P'ninat Mishpat: Unfulfilled Raffle Prize part I

(based on ruling 76024 of the Eretz Hemdah-Gazit Rabbinical Courts)

Case: The plaintiff (=pl) spent 2,050 shekels on raffle tickets sold by an institution (=def); the first prize was a furnished four-room apartment. The drawing was held in Feb. 2012, and pl won the first prize and was supposed to receive the apartment within six months. However, the apartment was part of a property owned jointly by def and Reuven. They needed to have a redrawing of the property approved and then build an extra room. Due to a dispute between def and Reuven regarding stairs leading to the apartment, municipal permission def received was not usable, and as of 2015, the apartment is still not completed or transferred to pl’s name. Pl demands that def should transfer ownership to him and either build another room and provide furniture or pay their costs. Def responds that they are bound only to the raffle’s takanon (regulations), written before the drawing. Accordingly, if they are unable to complete building the apartment, they need to pay the raffle winner the amount of money they spent on the apartment or perhaps sell their portion of the property and give pl the proceeds after subtracting expenses.  


Ruling: Although there are both legal and halachic discussions on the matter, both sides agree that the conditions of the raffle are binding. This is correct halachically because raffles, despite their similarities to gambling, are an accepted fundraising tool, which work only if they are treated with integrity. Paying for a ticket is considered like a kinyan on the promised prizes.

The first question to be decided is whether the takanon is binding on pl, who never saw it before paying for his ticket, like everyone else who bought tickets.
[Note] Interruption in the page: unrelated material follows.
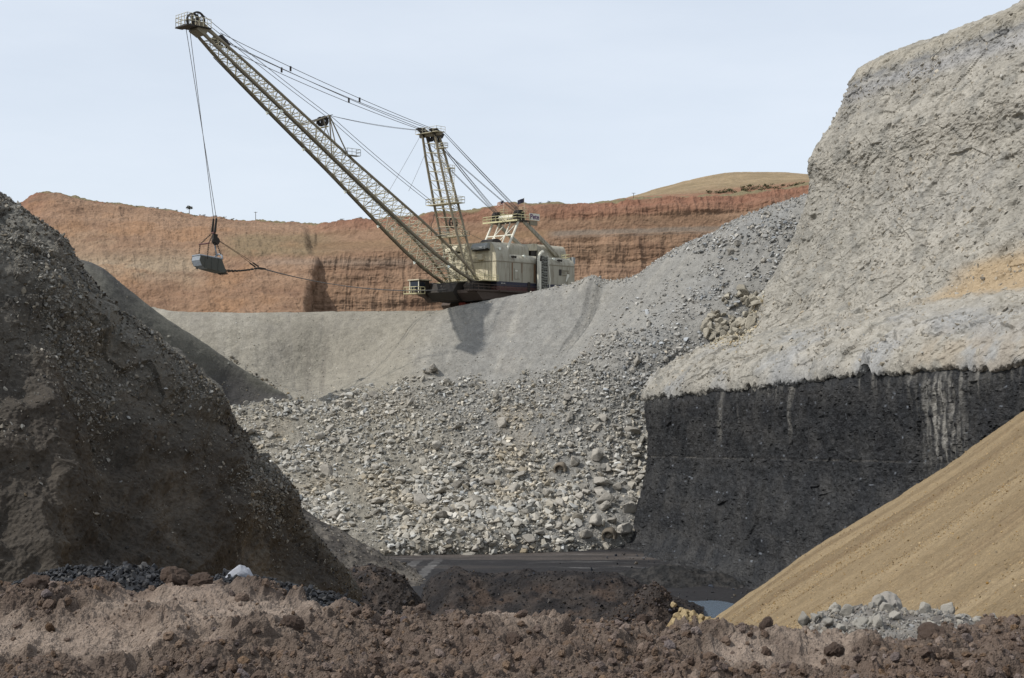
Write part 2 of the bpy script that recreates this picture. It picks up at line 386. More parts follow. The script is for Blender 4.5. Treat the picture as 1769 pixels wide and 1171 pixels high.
def c_high(p, n, S, rv, cu, d):
    z = p[:, 2]; t = fbm(p, 12, 5, 60); t2 = fbm(p, 2.0, 4, 61)
    c = mixc(C(142, 137, 127), C(154, 148, 137), sst(-.5, .6, t))
    c = mixc(c, C(126, 123, 116), sst(.0, .5, t2) * .65)
    # bedding: dark thin seam close under the rim, bluish and tan bands
    zz = z + .9 * fbm(p, 16, 3, 62) + .3 * fbm(p, 2, 2, 65)
    band = lambda z0, wd: np.exp(-((zz - z0) / wd) ** 2)
    c = mixc(c, C(104, 104, 104), np.clip(band(47.3, .5) * sst(-.5, .2, t2) * .75, 0, 1))
    c = mixc(c, C(142, 142, 144), np.clip(band(45.2, 1.6) * .55, 0, 1)); c = mixc(c, C(122, 118, 112), band(41.2, .5) * .45 * sst(-.3, .3, t2))
    c = mixc(c, C(150, 142, 126), band(49.6, 1.4) * .5); c = mixc(c, C(136, 134, 130), band(24, 4) * .3 * sst(-.2, .5, t))
    c = mixc(c, C(140, 141, 142), sst(4.6, 3.4, rv) * sst(-.2, .5, fbm(p, 7, 3, 66)) * .6)
    f1, r1, e1 = cell(p, 2.2, 67); c = c * (0.88 + .24 * r1)[:, None]
    # tan sand washed over the bench near the frame's right edge
    tt = 237 - p[:, 1]
    sl = sst(52, 60, tt + .6 * fbm(p, 3, 3, 68)) * sst(4.35, 4.75, rv + .05 * t2) * sst(6.3 + (tt - 66) * .02, 5.6, rv)
    c = mixc(c, C(156, 136, 108), sl * .9)
    rim = sst(74, 80, tt) * sst(3.6, 2.4, rv) * sst(-.5, .1, t2); c = mixc(c, C(156, 142, 122), rim * .45)
    c = c * np.array([.955, .968, .985])
    wsh = sst(60, 80, tt) * sst(6.2, 4.9, rv) * sst(-.3, .6, t2) * .15; c = mixc(c, C(158, 146, 130), wsh)
    return c
def post_high(p, rv, cu):
    p = p.copy(); j = sst(2.2, 1.0, rv)        # ragged lower edge over the coal
    q = p * np.array([1, 1, 0]); f, r, e = cell(q, 1.6, 70)
    nt = np.exp(-((237 - p[:, 1] - 67.5) / .9) ** 2) * 2.2
    p[:, 2] += j * (.42 * f + .35 * fbm(q, 5, 3, 71) + .45 * fbm(q, 1.0, 4, 72, .7) + nt); return p
high_pt = patch('highwall', prof_rows(hw_p, hw_w), 1000, 760, d_high, c_high, M_high, world=True, post=post_high, kv=[.5, .25, 1, 3, 3, 2.2, 5, 3.5, .8, 3.6, 3, 1, 4, 6])

# ------------------------------------------------------------------ spoil slope with the rubble of the blasted rock
#  columns are fall lines: (ridge), (upper), (rubble top), (rubble), (foot), (below)
ES = [
 [(-600, 530, 316), (-620, 610, 290), (-640, 700, 266), (-640, 820, 246), (-640, 962, 222), (-640, 1010, 222)],
 [(230, 530, 316), (210, 610, 290), (210, 700, 266), (230, 820, 246), (240, 962, 222), (240, 1010, 222)],
 [(300, 538, 302), (290, 615, 286), (300, 697, 266), (310, 820, 246), (320, 962, 222), (320, 1010, 222)],
 [(400, 540, 299), (400, 620, 284), (410, 694, 266), (420, 820, 246), (430, 962, 222), (430, 1010, 222)],
 [(500, 539, 299), (505, 625, 284), (515, 692, 266), (530, 820, 246), (540, 962, 222), (540, 1010, 222)],
 [(600, 538, 299), (575, 618, 286), (575, 690, 268), (640, 820, 246), (640, 962, 223), (640, 1010, 223)],
 [(700, 537, 299), (640, 612, 286), (610, 690, 267), (720, 820, 246), (730, 958, 224), (730, 1010, 224)],
 [(752, 537, 298), (720, 590, 286), (690, 684, 266), (790, 820, 246), (800, 956, 225), (800, 1010, 225)],
 [(800, 527, 296), (760, 582, 284), (740, 680, 265), (840, 820, 246), (860, 954, 226), (860, 1010, 226)],
 [(850, 518, 294), (820, 572, 283), (790, 678, 265), (890, 820, 246), (910, 953, 227), (910, 1010, 227)],
 [(900, 508, 292), (875, 565, 281), (840, 675, 264), (930, 820, 247), (950, 952, 228), (950, 1010, 228)],
 [(950, 498, 290), (935, 555, 280), (880, 672, 263), (965, 820, 247), (985, 950, 229), (985, 1010, 229)],
 [(1000, 486, 289), (985, 545, 280), (915, 672, 263), (1000, 820, 247), (1015, 948, 230), (1015, 1010, 230)],
 [(1022, 477, 288), (1005, 547, 280), (940, 672, 262), (1015, 820, 247), (1030, 947, 231), (1030, 1010, 231)],
 [(1048, 487, 288), (1024, 551, 280), (955, 668, 262), (1035, 820, 247), (1045, 946, 232), (1045, 1010, 232)],
 [(1082, 484, 287), (1035, 550, 279), (975, 665, 261), (1055, 820, 248), (1065, 944, 233), (1065, 1010, 233)],
 [(1140, 450, 285), (1080, 530, 276), (1010, 655, 260), (1080, 820, 248), (1085, 942, 234), (1085, 1010, 234)],
 [(1240, 400, 283), (1165, 500, 272), (1070, 640, 259), (1110, 820, 249), (1110, 940, 236), (1110, 1010, 236)],
 [(1310, 368, 280), (1240, 480, 268), (1130, 640, 257), (1150, 820, 250), (1150, 940, 240), (1150, 1010, 240)],
 [(1400, 338, 277), (1330, 460, 264), (1220, 640, 256), (1230, 820, 252), (1230, 940, 244), (1230, 1010, 244)],
 [(1500, 290, 274), (1420, 440, 262), (1330, 640, 256), (1330, 820, 254), (1330, 940, 250), (1330, 1010, 250)]]
ES = np.array(ES, float).swapaxes(0, 1)
BENCH = np.concatenate([ES[:1].copy(), ES[:1].copy(), ES[:1]], 0)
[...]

Def provided beit din with several advertisements of the raffle, which state that its conditions are according to its takanon. Even if some advertisements did not mention a takanon, pl failed to prove that his agreement with def was unconditional.

This being said, we must criticize def, otherwise a respected institution, for writing that the winner gets a furnished four-room apartment at a time when the property was jointly owned with a third party and did not have any working steps leading to it. Actually, at the time the takanon was written, def had not even signed a contract with the property seller.
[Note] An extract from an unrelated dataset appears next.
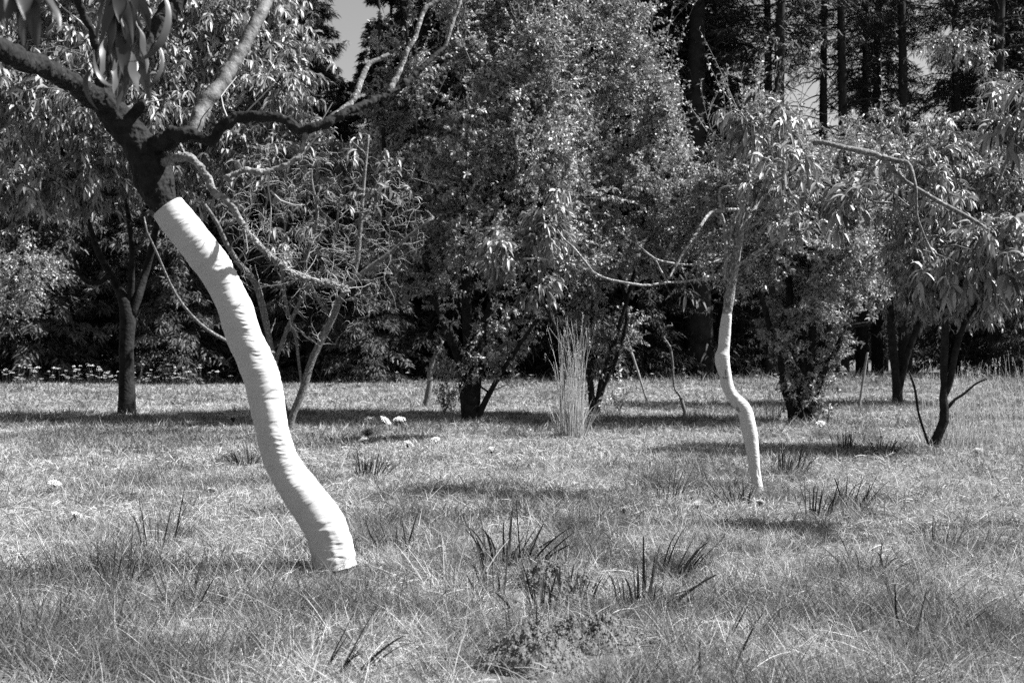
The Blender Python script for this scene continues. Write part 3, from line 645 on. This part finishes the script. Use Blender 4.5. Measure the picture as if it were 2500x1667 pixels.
# ------------------------------------------------------------------ near tree at the right edge whose lichened branch reaches in
DR = 5.2
def extraR(cb):
    pr = resample(px([(1979,352,4.9,6),(2059,360,4.95,7),(2143,379,5,6),(2220,402,5,6)]), 60); k = rng.integers(0, 60, 120); pos = pr[k, :3]
    v = norm(rng.normal(size=pos.shape)); ts = np.linspace(0, 1, 5)[None, :, None]
    tw = pos[:, None]+v[:, None]*(.007+ts*(.006+.01*rng.random((len(k), 1, 1))))
    batch_tubes(cb, tw, np.broadcast_to(np.linspace(.0022, .001, 5), (len(tw), 5)).copy(), 3, 0, .9)
grow_tree('peach_tree', 'peach tree beyond the right frame edge, a lichened branch and blurred leaves reaching in',
  [px([(2800,1290,DR,40),(2790,1150,DR,34),(2770,1000,DR,30),(2740,860,DR,24),(2690,770,DR,15),(2600,700,DR,9),(2540,660,DR,7),(2500,632,DR,6),(2457,597,DR-.05,5.6),(2385,543,DR-.1,5.4),(2308,501,DR-.15,5.2),(2243,463,DR-.2,5),(2197,432,DR-.2,5),(2160,392,DR-.2,6),(2143,379,DR-.2,7),(2100,368,DR-.25,7),(2059,360,DR-.28,6.5),(2000,346,DR-.3,6),(1985,350,DR-.3,5)]),
   px([(2150,382,DR-.2,6),(2185,392,DR-.2,6),(2218,402,DR-.2,6),(2235,452,DR-.25,3.5),(2237,490,DR-.25,3.5),(2239,528,DR-.25,3.5),(2252,565,DR-.25,3),(2266,597,DR-.25,3),(2285,630,DR-.3,2.5)]),
   px([(2740,860,DR,18),(2700,700,DR-.2,14),(2620,520,DR-.5,9),(2540,380,DR-.7,6),(2499,283,DR-.8,5.5),(2515,180,DR-.9,4),(2560,40,DR-1,4)]),
   px([(2510,262,DR-.8,4),(2480,340,DR-.85,4.5),(2455,400,DR-.85,4),(2427,474,DR-.85,3)]),
   ],
  [B(2470,600,DR-.1,100,90,.3), B(2530,260,DR-1.0,70,80,.3), B(2080,470,DR-.2,70,50,.15), B(2330,640,DR,90,70,.2)],
  'peach_small', 30, 130, 11, bark='bark_mid', twl=.2, gap=0, extra=extraR, stem_n=60)

# ------------------------------------------------------------------ conifers and evergreens behind
def conifer(name, label, H, r0, bare, spread, nb, per, matn, droop, seed, blade=.16, cat='conifer', loc=(0, 0), group=None, dead=0, wd=.022):
    r = np.random.default_rng(seed); root = thing(name, label, cat, (loc[0], loc[1], 0), group)
    b = Buf(); hs = np.linspace(-.2, H, 14)
    pr = np.stack([.02*H*np.sin(hs*.3+seed)*.3, .02*H*np.cos(hs*.25+seed)*.3, hs, r0*(1-hs/H*.9)+.01], -1)
    sweep(b, pr, 10, 0, .5, .08)
    cen = lambda h: np.stack([np.interp(h, hs, pr[:, 0]), np.interp(h, hs, pr[:, 1]), h], -1)
    if dead:
        h = 1.5+r.random(dead)*(bare-1); th = r.random(dead)*6.28; L = .8+1.8*r.random(dead); ts = np.linspace(0, 1, 6)[None, :, None]
        dr = np.stack([np.cos(th), np.sin(th), .25*r.normal(size=dead)], -1)
        tw = cen(h)[:, None]+dr[:, None]*ts*L[:, None, None]; tw[:, :, 2] += -.25*(ts[..., 0]**2)*L[:, None]+r.normal(size=(dead, 6))*.05
        batch_tubes(b, tw, np.broadcast_to(np.linspace(.03, .008, 6), (dead, 6)).copy(), 4, 0, .5)
    link('trunk', b.mesh('trunk', [M['pine_bark']]), root)
    c = Buf(); h = bare+(H-bare)*r.random(nb)**.9; th = r.random(nb)*6.28
    L = spread*(1-(h-bare)/(H-bare+.01))**.75*(.6+.6*r.random(nb))+.25; K = 7; ts = np.linspace(0, 1, K)[None, :, None]
    dr = np.stack([np.cos(th), np.sin(th), .15+.25*r.random(nb)], -1)
    tw = cen(h)[:, None]+dr[:, None]*ts*L[:, None, None]; tw[:, :, 2] -= droop*ts[..., 0]**1.7*L[:, None]
    batch_tubes(c, tw, np.broadcast_to(np.linspace(.03, .006, K), (nb, K)).copy(), 3, 0, .4)
    n = nb*per; i = np.repeat(np.arange(nb), per); t = .15+.85*r.random(n)**.7; f = t*(K-1); k = np.minimum(f.astype(int), K-2); fr = (f-k)[:, None]
    bp = tw[i, k]*(1-fr)+tw[i, k+1]*fr; ax = norm(tw[i, k+1]-tw[i, k]); sdv = norm(np.cross(ax, [0, 0, 1.]))*np.where(r.random(n) < .5, 1, -1)[:, None]
    off = sdv*(r.random(n)*L[i]*.30*(1.15-t))[:, None]
    bp = bp+off+r.normal(size=(n, 3))*.05; bp[:, 2] -= np.linalg.norm(off, axis=1)*.35
    d = norm(ax*.8+sdv*.7+r.normal(size=(n, 3))*.45+DOWN*.25)
    cl = r.normal(size=nb)*.2
    batch_blades(c, bp, d, blade*(.6+.8*r.random(n)), wd*(.7+.6*r.random(n)), .5, 2, 1, np.clip(.4+cl[i]+r.normal(size=n)*.2, 0, 1))
    link('crown', c.mesh('crown', [M['pine_bark'], M[matn]]), root)
    return root
def at(u, d): return ((u-1250)/F*d, d)
GW = 'conifers of the dark wood'
pines = [(1707,30.5,.27,'widest bare conifer trunk, leftmost of the row at upper right'),(1749,33,.14,'thin conifer trunk just right of the widest one'),
 (1873,33,.12,'thin conifer trunk touching the left side of a thicker one'),(1899,30,.18,'stout dark conifer trunk left of the bright sky gap'),
 (2014,33,.12,'conifer trunk crossing the middle of the bright sky gap'),(2054,31.5,.13,'straight conifer trunk on the right part of the sky gap'),
 (2109,34,.10,'slim straight conifer trunk right of the sky gap, third from it'),(2141,36,.09,'thinnest conifer trunk of the upper right row'),(2205,32,.14,'conifer trunk right of the thinnest one, above the pale fruit tree'),
 (2330,34,.16,'dark conifer at upper right behind the blurred bough'),(2440,31,.17,'rightmost dark conifer at the frame edge')]
pp = conifer('pine_tree', pines[0][3], 19, .38, 9.4, 3.0, 120, 130, 'needle', .35, 3, .22, 'conifer', at(pines[0][0], pines[0][1]), 'bare conifer trunks at upper right', dead=80, wd=.03)
for k, (u, d, r, lab) in enumerate(pines[1:]):
    x, y = at(u, d); s = max(.5, r/.27)
    c = copy_thing(pp, (x, y, 0), k*1.9+1, (s**.55 if s < .7 else s, s**.55 if s < .7 else s, .9+.1*math.sin(k)), lab)
    c.scale = (max(s, .5), max(s, .5), .92+.1*math.sin(k*2.1))
lab = 'tall dark fir merging into the wood behind the fruit trees'
fir = conifer('fir_tree', lab, 17, .22, .3, 3.2, 250, 130, 'needle', .45, 11, .24, 'conifer', at(1500, 31), GW, wd=.04)
k = 0
for (u, d, s) in [(1010,33,.72),(1090,30.5,.85),(1170,32.5,.95),(1250,30.5,1.0),(1340,32,1.05),(1430,34.5,1.1),(1580,32.5,1.05),(1640,35,1.1),(1745,35,.8),(1400,30.2,.7),(1560,29.8,.45),(1660,31.5,.5),(1810,31.5,.42),(1240,36,1),(1120,36,.9),(1330,37,1.1),(1500,38,1.2),(1720,39,1.1),
                  (735,36,.74),(775,38,.78),(690,37,.7),(850,37,.56),(905,35,.62),(955,36,.8),(640,38,.75),(820,39,.6),(585,37,.62),(520,38,.6),(2480,36,1.1),(2560,33,1),(2420,40,1.05),(2150,45,1.0),(1980,40,.3),(2010,42,.28),(1880,36,.34),(2400,33,.4),(2500,30,.36),(1950,35,.26)]:
    x, y = at(u, d); copy_thing(fir, (x, y, 0), k*2.3, s); k += 1
lab2 = 'evergreen with layered drooping sprays at the left meadow edge'
cedar = conifer('cedar_tree', 'evergreen with layered grey sprays left of the dark peach trunk', 6.6, .12, .15, 1.9, 190, 130, 'cedar', .5, 21, .17, 'evergreen', at(90, 28.5), 'evergreens at the left meadow edge', wd=.035)
labs = {(430, 28): 'evergreen with soft sprays between the left trunk and the wrapped trunk', (900, 28): 'rounded evergreen right of the half-bare peach tree, catching sun', (540, 29): 'evergreen directly behind the wrapped trunk',
 (-60, 29): 'evergreen cut by the left frame edge', (200, 31): 'evergreen just left of the dark forked peach trunk', (290, 29.5): 'low evergreen right behind the dark forked peach trunk', (650, 30.5): 'evergreen showing through the bare twigs right of the wrapped trunk', (760, 28.5): 'evergreen behind the leaning stem of the half-bare peach tree', (960, 30): 'dim evergreen between the half-bare tree and the central plum tree'}
for (u, d, s) in [(-60,29,1.1),(200,31,1.15),(290,29.5,.9),(430,28,.8),(540,29,.85),(650,30.5,1.1),(760,28.5,.95),(900,28,.72),(960,30,.9),(20,33,1.25),(130,34,1.3),(360,33,1.2),(490,33,1.15),(600,34,1.25),(720,34,1.3),(830,32,.95),(900,34,.9),(-120,34,1.3)]:
    x, y = at(u, d); copy_thing(cedar, (x, y, 0), u*.013, s, labs.get((u, d), lab2))
# sunlit tree line far beyond the wood, seen through the gap between the trunks
b = Buf(); n = 42000
x = 8+rng.random(n)*60; y = 95+rng.random(n)*14; z = rng.random(n)**.8*(4.5+3*noise(x*.2, y*0, None, 4))
base = np.stack([x, y, z], -1); batch_blades(b, base, norm(rng.normal(size=(n, 3))), .5+.5*rng.random(n), .3, .3, 2, 0, rng.random(n))
tag(link('distant_thicket', b.mesh('distant_thicket', [M['far']])), 'pale sunlit thicket seen through the gap between dark trunks', 'thicket', kind='stuff')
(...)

It is possible to decide that the misrepresentation was serious enough to allow for mekach ta’ut (nullification of the sale). While this might help those who bought tickets and did not win, it is of no help to pl who wants an apartment worth around 2.5 million shekel and not the return of the 2,050 shekels he spent on tickets. Since the takanon was decided upon by def’s board, its existence was publicly known and it is accepted practice to have one, we rule that def is not obligated to a further extent than the takanon indicates.